Six of the eight constituents including production of steel, cement, coal and electricity generation all declined in tandem, while fertilizers production grew. Worryingly, during the first seven months of FY20, core industries growth fell to an alarming 0.2 per cent as against 5.4 per cent last year.

Keeping the tradition of raining down dismal data upon us, another data dispatch on Friday showed that India's fiscal deficit in the first seven months through October breached the full year target! At Rs 7.2 lakh crore, the nation's market borrowings stood at a whopping 102.4 per cent of the budgeted target for FY20.

Disappointingly, net tax receipts in April-October stood at a lowly Rs 6.83 lakh crore, while total expenditure was bursting at the seams at Rs 16.55 lakh crore.

Given the bleak tax collections and subdued investment and demand prompted Finance Minister Nirmala Sitharaman to humbly hint at a likely breach in fiscal deficit a few days ago.

Among the eight broad indicators in measuring GDP, six saw a wholesale collapse. Notably, manufacturing that teetered on the edge in June quarter, finally entered the negative terrain clocking a de-growth of 1 per cent.

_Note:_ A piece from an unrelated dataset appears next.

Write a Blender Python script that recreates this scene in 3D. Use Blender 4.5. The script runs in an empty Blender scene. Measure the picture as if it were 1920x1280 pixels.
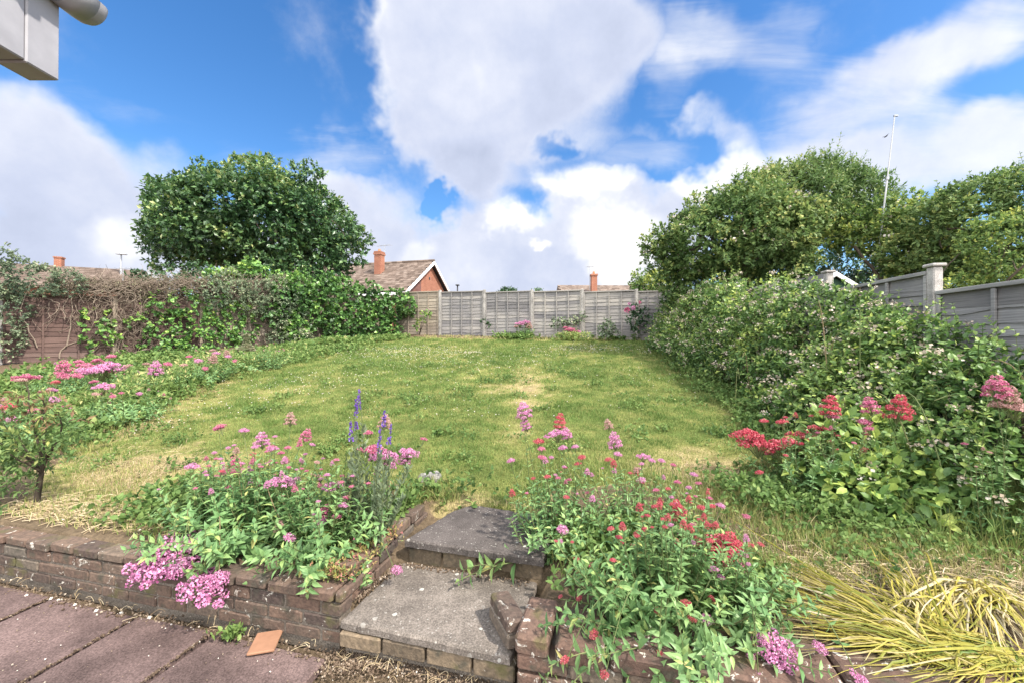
import bpy, math, random
import numpy as np
from mathutils import Vector, Matrix

rng = np.random.default_rng(11)
random.seed(5)
scene = bpy.context.scene
COL = scene.collection
A = np.array

# ------------------------------------------------------------------ geometry of the site
CAMZ = 1.55
FPX = 760.0
HZ = 645.0
P0 = A([-0.85, 2.08])
UD = A([0.970, -0.242])
VD = A([0.242, 0.970])
UANG = math.atan2(UD[1], UD[0])


def uv2w(u, v):
    return P0[0] + UD[0] * u + VD[0] * v, P0[1] + UD[1] * u + VD[1] * v


def w2uv(x, y):
    dx, dy = x - P0[0], y - P0[1]
    return dx * UD[0] + dy * UD[1], dx * VD[0] + dy * VD[1]


def at(px, py, Y):
    return A([(px - 960) / FPX * Y, Y, CAMZ + (HZ - py) / FPX * Y])


def on_plane(px, py, z):
    Y = (CAMZ - z) * FPX / (py - HZ)
    return A([(px - 960) / FPX * Y, Y, z])


def gpt(px, py):
    Y = 1.6 / (0.117 + (py - HZ) / FPX)
    return A([(px - 960) / FPX * Y, Y])


def vnoise(x, y, sc, seed=0):
    x = np.asarray(x, float) * sc
    y = np.asarray(y, float) * sc
    xi, yi = np.floor(x).astype(np.int64), np.floor(y).astype(np.int64)
    fx, fy = x - xi, y - yi
    fx = fx * fx * (3 - 2 * fx)
    fy = fy * fy * (3 - 2 * fy)

    def h(a, b):
        n = (a * 374761393 + b * 668265263 + seed * 982451653) & 0xFFFFFFFF
        n = ((n ^ (n >> 13)) * 1274126177) & 0xFFFFFFFF
        return ((n ^ (n >> 16)) & 0xFFFF) / 65535.0
    return (h(xi, yi) * (1 - fx) + h(xi + 1, yi) * fx) * (1 - fy) + (h(xi, yi + 1) * (1 - fx) + h(xi + 1, yi + 1) * fx) * fy


def fbm(x, y, sc, seed=0, o=3):
    s, a, t = 0, 1, 0
    for i in range(o):
        s = s + a * vnoise(x, y, sc * 2 ** i, seed + i)
        t += a
        a *= 0.5
    return s / t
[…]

The sharpest reduction was seen in electricity, and services, which saw a correction of 5 and nearly 3 percentage points correction in Q2 over Q1. Mining, on the other hand, registered a next-to-nothing 0.1 per cent growth, and is now a few notches away from contraction. That said, growth in agriculture and government spending offered a few crumbs of comfort.

In all, GDP in September quarter stood at Rs 35.99 lakh crore as against Rs 34.43 lakh crore the previous year. Gross value added - excluding subsidies and taxes - a better measure of national output stood at Rs 33.16 lakh crore compared to Rs 31.79 lakh crore.